* _WORK TO DO_
Reply with one number only, the count of lines holding the string "scene".

========================================================================

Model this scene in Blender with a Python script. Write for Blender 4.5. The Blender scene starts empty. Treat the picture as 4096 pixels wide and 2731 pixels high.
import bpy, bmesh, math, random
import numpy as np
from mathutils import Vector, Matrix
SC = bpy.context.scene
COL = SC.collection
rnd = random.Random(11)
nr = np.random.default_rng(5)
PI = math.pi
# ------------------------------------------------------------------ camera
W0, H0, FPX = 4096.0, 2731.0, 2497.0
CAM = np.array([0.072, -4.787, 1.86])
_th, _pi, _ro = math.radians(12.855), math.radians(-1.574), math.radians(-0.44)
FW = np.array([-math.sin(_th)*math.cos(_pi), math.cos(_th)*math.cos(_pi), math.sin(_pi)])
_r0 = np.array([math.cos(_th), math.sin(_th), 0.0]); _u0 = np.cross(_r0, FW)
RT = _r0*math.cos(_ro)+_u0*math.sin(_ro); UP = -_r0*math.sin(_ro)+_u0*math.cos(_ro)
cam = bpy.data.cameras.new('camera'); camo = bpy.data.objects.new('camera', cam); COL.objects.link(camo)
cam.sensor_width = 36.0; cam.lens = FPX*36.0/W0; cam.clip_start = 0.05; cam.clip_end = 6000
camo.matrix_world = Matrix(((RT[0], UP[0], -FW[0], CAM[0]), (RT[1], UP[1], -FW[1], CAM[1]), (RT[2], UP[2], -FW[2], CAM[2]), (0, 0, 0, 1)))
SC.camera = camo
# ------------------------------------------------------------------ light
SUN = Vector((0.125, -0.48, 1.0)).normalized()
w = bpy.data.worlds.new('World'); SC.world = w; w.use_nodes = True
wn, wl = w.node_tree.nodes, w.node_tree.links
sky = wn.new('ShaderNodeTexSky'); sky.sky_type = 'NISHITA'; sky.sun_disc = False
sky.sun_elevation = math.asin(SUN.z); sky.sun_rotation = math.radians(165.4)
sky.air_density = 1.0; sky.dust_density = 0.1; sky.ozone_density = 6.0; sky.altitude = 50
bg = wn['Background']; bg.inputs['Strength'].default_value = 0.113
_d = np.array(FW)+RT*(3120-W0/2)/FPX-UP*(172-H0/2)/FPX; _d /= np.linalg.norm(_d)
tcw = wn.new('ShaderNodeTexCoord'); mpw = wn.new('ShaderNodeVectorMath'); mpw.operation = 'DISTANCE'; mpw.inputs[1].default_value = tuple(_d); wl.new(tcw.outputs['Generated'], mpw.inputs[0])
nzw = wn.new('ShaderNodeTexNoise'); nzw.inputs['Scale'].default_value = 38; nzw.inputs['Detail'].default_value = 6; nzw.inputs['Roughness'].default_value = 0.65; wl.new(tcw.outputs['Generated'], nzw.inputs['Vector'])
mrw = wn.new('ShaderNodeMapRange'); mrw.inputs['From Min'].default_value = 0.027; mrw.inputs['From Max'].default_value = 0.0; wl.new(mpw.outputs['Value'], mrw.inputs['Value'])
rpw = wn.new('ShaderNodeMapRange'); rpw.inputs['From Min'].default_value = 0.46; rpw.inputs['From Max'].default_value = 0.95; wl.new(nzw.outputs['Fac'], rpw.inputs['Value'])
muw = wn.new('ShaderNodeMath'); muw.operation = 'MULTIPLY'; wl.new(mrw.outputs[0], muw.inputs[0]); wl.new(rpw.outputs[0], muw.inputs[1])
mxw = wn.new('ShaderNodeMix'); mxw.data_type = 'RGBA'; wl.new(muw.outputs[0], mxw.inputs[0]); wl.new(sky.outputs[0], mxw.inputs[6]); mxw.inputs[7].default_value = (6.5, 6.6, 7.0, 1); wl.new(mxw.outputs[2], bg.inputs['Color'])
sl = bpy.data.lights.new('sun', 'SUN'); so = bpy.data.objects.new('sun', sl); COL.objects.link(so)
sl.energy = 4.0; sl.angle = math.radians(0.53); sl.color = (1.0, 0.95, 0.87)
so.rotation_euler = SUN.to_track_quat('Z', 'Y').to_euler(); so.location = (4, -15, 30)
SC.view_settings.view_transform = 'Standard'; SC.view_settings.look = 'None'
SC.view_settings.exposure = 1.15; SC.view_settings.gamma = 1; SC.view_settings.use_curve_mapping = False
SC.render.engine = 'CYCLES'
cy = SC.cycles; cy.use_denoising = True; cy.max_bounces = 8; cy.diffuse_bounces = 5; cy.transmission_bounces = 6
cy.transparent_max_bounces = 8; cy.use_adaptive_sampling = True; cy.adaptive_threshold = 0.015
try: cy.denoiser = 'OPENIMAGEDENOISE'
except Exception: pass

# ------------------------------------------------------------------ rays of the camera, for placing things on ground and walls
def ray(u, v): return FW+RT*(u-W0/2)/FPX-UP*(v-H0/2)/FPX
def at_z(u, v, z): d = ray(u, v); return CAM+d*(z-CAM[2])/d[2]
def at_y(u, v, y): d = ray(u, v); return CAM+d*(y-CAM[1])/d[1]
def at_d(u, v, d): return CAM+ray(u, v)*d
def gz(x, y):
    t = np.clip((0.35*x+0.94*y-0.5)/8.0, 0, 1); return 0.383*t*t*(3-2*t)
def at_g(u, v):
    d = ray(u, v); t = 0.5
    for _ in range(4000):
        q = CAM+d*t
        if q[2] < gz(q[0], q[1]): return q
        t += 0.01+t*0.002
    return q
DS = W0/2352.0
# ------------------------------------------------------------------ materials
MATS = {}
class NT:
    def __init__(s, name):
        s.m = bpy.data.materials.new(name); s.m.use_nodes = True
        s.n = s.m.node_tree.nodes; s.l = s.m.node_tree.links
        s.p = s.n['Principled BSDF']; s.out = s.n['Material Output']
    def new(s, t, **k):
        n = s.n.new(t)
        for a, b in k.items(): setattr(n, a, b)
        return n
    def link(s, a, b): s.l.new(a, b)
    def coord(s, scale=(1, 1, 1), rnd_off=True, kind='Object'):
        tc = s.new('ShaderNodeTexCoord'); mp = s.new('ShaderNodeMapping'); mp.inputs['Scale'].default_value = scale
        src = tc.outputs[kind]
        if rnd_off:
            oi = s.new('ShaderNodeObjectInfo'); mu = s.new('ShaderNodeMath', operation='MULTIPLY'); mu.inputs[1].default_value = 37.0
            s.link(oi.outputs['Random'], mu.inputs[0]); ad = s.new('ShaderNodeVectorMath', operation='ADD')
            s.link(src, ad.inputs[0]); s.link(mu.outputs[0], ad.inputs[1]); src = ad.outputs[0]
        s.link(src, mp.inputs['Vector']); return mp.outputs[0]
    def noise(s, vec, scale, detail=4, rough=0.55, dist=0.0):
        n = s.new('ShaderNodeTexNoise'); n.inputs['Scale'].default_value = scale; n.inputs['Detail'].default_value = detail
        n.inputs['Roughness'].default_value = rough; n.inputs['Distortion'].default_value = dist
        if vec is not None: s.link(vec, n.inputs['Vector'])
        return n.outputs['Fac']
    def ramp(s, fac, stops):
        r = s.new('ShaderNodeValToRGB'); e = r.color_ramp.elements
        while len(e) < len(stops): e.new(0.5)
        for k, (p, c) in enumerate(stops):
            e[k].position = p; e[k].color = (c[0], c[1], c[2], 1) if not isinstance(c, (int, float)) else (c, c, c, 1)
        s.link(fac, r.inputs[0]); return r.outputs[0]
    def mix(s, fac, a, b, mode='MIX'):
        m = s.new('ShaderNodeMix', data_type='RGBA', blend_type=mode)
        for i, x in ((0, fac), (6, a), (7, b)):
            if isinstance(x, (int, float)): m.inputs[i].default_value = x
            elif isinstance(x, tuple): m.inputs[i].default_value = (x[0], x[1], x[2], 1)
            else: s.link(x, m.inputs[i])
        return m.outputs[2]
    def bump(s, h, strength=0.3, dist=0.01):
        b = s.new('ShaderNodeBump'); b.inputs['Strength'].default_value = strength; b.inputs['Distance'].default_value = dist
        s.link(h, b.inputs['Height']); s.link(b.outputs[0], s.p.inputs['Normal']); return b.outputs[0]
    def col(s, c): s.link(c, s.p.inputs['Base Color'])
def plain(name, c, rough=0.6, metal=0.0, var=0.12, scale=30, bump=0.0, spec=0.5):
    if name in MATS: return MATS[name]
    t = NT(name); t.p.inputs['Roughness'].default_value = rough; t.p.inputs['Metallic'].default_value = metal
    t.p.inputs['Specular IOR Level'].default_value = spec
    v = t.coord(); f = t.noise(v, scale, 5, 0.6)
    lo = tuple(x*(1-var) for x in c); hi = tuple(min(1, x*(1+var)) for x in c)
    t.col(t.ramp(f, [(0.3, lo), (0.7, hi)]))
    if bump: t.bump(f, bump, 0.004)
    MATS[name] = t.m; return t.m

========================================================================

* _WRITTEN SOLUTION_
2